In
some ways The Sense Of An Ending by Julian Barnes is far too short. Tony Webster,
the novel’s central character and first person narrator, lives most of his
adult life in relative anonymity. He marries, works to earn his living, raises
a daughter and perhaps blends into the suburban landscape of outer London’s
long terraces with their fair-weather-only gardens. During these intervening
years, how often did Veronica cross his mind? And when she did, just how much
of their courting did he recall, and how much did he have to re-invent?
Compared to the vivid recollections of school and university years, Anthony’s
take on his intervening adulthood seems scant in the extreme, dismissive even.
We
would like to know more about Anthony, because Julian Barnes’s novel is pure,
unadulterated joy to read. This character is so rounded and three dimensional
that often it feels like he is in the room, telling his story. His manner would
be quite assertive, but also self-deprecating, without that force of delivery
that would suggest confidence. Surely he is a reflective type, but like most of
us he is not good at reading others’ motives, especially when these do not
coincide with his own. This inability will have significant bearing on this
novel’s own sense of an ending.
Now
in his sixties and divorced, Anthony recalls the arrival of a new classmate at
school, a lad who becomes a friend, adopted into a clique. Adrian, however, is
different from the others. He seems more intense, certainly more analytical,
both intellectually and personally. He is one to examine the detail of
justification in almost every aspect of human activity, most of all his own.

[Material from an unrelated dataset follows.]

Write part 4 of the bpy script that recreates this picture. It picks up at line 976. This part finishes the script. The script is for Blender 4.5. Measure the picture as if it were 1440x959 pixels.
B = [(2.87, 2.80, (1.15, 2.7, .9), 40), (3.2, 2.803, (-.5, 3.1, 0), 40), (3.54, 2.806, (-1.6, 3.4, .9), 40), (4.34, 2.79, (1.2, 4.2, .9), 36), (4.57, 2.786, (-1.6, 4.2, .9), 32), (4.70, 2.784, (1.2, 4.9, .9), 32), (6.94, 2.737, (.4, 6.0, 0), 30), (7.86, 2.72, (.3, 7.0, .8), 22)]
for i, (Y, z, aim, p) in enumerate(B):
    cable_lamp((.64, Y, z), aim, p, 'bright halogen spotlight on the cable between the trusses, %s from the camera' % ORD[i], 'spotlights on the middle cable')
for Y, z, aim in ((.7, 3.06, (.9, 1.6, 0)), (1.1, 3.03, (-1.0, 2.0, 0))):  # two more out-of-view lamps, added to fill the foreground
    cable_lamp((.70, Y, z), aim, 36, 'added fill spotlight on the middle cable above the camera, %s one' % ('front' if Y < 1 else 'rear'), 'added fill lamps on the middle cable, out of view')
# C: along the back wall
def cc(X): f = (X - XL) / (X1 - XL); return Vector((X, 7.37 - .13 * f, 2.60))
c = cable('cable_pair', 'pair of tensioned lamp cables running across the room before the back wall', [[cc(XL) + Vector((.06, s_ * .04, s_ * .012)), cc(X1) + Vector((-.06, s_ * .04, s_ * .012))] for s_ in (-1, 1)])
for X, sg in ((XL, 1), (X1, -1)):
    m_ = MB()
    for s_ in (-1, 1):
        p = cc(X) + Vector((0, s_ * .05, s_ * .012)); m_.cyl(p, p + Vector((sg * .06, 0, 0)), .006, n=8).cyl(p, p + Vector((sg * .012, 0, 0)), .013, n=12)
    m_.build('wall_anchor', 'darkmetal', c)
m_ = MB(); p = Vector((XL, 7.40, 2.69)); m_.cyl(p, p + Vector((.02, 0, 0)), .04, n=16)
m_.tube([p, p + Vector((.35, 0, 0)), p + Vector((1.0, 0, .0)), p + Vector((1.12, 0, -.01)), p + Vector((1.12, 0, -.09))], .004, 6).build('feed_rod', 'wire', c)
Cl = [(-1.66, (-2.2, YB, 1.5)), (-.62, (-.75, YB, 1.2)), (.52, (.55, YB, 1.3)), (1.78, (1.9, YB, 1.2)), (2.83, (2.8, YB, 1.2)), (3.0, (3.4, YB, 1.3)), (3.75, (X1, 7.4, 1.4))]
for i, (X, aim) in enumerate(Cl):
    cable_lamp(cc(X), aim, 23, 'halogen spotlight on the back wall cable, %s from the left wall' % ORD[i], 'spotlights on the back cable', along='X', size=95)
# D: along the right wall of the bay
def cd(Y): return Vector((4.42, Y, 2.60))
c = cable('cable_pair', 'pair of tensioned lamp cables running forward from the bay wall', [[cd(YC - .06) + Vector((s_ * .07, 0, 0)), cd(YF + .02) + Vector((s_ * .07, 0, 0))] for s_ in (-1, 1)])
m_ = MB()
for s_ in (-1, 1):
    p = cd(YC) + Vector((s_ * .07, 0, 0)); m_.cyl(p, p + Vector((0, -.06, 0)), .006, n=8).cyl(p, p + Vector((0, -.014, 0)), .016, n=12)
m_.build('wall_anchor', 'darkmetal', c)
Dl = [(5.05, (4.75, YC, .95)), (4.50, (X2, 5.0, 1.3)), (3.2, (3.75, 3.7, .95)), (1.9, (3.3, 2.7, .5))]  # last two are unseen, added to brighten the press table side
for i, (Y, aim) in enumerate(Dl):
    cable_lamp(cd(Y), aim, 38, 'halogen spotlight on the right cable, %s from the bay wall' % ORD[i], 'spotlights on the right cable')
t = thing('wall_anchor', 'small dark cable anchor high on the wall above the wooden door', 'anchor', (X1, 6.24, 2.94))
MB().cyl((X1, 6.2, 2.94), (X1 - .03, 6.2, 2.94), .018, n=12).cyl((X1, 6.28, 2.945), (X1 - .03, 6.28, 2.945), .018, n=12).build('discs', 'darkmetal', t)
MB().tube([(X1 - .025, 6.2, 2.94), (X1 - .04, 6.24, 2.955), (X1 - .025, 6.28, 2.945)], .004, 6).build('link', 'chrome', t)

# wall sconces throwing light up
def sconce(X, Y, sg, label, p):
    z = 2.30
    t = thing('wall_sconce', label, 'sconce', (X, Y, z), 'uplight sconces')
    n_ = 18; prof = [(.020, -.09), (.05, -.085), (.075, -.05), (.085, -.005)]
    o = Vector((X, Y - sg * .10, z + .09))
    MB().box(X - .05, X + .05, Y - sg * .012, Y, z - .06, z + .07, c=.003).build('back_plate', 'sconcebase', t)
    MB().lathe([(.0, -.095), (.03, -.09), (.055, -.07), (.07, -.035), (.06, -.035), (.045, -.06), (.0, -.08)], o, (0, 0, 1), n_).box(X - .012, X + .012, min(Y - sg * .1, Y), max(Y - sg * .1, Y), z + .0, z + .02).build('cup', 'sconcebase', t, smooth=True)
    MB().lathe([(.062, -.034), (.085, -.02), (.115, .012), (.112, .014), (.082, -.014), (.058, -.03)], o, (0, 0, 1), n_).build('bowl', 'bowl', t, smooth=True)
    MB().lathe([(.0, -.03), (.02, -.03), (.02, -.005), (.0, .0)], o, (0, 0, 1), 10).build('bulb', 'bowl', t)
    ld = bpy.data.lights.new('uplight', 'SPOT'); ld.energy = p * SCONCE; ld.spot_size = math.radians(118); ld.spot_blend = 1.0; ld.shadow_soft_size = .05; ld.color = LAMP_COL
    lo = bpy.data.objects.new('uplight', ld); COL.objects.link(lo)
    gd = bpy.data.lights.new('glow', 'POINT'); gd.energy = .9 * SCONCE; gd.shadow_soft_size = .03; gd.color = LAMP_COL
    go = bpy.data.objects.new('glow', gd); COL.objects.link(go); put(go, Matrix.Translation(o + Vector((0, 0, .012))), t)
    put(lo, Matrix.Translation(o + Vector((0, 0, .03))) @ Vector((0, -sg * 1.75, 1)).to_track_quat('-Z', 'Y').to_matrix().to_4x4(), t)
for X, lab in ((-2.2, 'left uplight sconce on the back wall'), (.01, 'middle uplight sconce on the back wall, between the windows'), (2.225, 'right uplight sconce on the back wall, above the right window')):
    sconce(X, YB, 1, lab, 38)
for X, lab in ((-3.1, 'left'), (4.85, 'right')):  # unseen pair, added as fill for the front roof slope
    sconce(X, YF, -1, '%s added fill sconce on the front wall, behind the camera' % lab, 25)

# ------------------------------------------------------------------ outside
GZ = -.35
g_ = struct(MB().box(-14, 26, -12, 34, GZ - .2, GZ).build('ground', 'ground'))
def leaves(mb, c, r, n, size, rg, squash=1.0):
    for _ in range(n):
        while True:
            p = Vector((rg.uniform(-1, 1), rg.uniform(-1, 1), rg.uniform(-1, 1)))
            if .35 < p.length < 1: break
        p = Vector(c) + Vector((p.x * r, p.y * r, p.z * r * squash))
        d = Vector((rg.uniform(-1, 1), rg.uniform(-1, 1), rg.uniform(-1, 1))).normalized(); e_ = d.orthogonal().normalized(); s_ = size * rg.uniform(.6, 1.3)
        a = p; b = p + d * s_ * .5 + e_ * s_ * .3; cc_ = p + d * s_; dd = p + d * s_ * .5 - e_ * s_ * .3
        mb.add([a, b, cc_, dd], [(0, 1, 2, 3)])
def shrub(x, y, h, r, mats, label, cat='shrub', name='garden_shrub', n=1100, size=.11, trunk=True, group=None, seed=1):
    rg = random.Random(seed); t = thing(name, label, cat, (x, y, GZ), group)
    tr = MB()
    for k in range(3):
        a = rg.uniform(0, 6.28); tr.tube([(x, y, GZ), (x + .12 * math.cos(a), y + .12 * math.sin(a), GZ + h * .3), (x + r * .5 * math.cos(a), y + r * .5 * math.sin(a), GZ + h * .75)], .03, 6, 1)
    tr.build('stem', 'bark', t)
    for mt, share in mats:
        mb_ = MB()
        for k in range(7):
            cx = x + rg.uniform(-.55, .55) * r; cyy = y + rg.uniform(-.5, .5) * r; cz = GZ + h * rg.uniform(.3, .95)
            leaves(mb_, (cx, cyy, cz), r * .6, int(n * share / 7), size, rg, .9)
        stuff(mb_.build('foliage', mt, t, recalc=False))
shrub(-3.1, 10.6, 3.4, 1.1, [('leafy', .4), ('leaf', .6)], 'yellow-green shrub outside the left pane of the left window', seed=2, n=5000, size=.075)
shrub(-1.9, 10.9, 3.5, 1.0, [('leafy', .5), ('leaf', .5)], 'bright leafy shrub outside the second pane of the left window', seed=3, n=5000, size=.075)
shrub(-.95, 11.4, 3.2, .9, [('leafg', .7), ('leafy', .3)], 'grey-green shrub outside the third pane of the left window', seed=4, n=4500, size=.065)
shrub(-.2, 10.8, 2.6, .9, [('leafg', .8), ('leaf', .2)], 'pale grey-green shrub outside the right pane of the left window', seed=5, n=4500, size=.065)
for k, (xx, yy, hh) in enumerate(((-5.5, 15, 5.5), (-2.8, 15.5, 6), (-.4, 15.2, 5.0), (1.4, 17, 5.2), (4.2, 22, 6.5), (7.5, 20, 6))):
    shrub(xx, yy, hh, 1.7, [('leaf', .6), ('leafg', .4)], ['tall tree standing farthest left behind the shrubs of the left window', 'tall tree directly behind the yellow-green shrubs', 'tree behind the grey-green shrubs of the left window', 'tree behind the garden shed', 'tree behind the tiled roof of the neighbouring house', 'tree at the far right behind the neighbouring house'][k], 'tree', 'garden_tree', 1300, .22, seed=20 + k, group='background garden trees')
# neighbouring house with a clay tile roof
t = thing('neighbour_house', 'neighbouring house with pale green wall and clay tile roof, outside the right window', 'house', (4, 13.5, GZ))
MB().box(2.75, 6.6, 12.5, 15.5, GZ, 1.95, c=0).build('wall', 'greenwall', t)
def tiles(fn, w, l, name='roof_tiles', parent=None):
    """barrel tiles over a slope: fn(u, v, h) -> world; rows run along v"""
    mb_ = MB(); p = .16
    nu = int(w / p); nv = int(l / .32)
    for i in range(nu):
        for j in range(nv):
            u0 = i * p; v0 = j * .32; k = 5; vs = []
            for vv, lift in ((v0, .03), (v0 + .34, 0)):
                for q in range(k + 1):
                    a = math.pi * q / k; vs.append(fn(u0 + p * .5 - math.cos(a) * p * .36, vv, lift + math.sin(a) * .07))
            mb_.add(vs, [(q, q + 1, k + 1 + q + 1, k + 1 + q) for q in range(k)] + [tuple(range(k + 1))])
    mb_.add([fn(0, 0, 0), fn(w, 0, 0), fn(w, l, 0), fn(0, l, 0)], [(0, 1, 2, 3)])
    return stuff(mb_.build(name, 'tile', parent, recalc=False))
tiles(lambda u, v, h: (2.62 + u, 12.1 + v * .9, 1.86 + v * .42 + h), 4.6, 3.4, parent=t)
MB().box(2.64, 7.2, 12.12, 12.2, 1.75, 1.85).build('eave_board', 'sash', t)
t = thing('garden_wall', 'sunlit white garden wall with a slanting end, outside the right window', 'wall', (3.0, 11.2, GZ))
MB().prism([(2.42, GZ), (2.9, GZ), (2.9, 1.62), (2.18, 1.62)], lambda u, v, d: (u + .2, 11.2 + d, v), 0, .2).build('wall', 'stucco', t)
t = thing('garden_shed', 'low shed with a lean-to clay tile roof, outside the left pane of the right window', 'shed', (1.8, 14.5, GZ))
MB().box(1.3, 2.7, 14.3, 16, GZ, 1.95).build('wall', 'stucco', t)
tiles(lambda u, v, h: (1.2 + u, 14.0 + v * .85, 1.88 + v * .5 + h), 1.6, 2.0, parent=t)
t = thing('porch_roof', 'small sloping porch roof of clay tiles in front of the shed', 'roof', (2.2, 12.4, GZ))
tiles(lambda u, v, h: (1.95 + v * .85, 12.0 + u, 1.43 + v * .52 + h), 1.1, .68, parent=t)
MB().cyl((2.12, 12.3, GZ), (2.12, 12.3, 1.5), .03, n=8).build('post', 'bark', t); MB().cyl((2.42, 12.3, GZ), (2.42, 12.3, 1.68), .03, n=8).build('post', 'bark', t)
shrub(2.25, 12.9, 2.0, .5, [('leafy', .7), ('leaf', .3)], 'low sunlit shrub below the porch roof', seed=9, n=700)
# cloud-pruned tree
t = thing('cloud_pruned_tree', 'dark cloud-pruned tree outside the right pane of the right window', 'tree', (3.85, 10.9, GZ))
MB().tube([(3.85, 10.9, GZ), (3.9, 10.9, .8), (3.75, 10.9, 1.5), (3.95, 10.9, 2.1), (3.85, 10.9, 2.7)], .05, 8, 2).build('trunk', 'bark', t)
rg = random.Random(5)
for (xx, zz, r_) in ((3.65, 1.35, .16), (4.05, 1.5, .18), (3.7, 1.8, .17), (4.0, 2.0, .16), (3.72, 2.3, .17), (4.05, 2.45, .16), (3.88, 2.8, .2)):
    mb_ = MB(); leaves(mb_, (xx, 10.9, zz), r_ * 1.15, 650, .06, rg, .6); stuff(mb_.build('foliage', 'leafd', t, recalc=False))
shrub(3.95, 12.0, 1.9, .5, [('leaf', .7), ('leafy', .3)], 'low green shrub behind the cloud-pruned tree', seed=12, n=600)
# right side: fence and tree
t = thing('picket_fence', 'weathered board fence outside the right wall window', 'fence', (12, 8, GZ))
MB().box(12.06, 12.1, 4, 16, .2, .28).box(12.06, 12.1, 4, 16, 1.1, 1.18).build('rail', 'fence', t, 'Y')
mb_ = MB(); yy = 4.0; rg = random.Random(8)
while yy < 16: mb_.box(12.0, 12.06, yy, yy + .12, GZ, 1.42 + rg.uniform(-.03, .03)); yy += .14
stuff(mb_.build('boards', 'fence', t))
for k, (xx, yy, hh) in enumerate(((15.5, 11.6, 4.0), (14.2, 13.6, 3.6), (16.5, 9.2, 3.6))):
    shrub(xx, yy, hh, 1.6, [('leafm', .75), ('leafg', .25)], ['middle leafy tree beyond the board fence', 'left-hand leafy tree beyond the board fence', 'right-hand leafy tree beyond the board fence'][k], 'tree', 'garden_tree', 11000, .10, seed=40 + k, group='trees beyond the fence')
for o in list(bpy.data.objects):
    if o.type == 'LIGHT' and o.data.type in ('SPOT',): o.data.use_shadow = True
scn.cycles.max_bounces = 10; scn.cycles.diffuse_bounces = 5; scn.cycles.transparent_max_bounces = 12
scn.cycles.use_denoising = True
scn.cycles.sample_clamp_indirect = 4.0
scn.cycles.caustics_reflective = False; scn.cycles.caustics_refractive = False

But for all his attention to apparent detail, is he any better at knowing
himself and his own motives than anyone else? The question will remain open.
Anthony,
on the other hand, seems to get on with things as they present themselves and
reflect later. He is not prone to analysis. He does find a girlfriend, Veronica,
whom he seems to worship, both mentally and physically. It is the
nineteen-sixties, the time of sexual liberation and free love. But not for
those who lived through the era, Tony reminds us. What became iconic for a
decade was at the time probably only an aspiration for an elite. For Anthony it
remained a time when he could only dream of the pleasures that might await. His
relationship with Veronica, however, did become reasonably intense, even if it
did remain pre-marital by not usually going all the way. On a weekend visit to
her parents’ home in Kent, her father seemed superciliously jocular and yet
evasive, while her mother seemed strangely free and close. She even confided in
him, warning him about her daughter. Tony found motive hard to ascribe.
Adrian
went to Cambridge, of course, as did Veronica’s brother. Tony didn’t. You might
guess that there is going to be a transfer of allegiances, a falling out, a
separation and a redrawing of relationships. The Sense Of An Ending is the kind
of novel where the twists and turns of people’s lives provide the plot. There
is no linear invention that progresses from one false cliff-hanger to another
and on to the next, so a review of the book should reveal no more than the
above about its principal characters.
Overall,
the book is a complete joy. It is not long enough and it is hard not to finish
it in one sitting. Eventually Tony has to accept that words thrown away almost
without thought or reflection have caused events to twist out consequences that
have entwined the people concerned for the rest of their lives. Forty years on,
Tony, never good at identifying motive, must wrest out of memory an analysis of
his own intentions in the light of consequences of which he remained unaware.
Every
minute of every day we communicate, sometimes in anger, and remain unaware that
anything we say might have long-term consequences that we could never have
imagined. Of course if we do try to consider the significance of everything we
say or do, we cease to communicate and have no interaction at all. Thus we remain
human, actively involved in lives whose progress and development we cannot
predict. Ignorance is inevitable, but it is not blissful. Julian Barnes’s The
Sense Of An Ending is not the kind of book that will enlighten or alleviate our
collective state of ignorance, but it is pure bliss.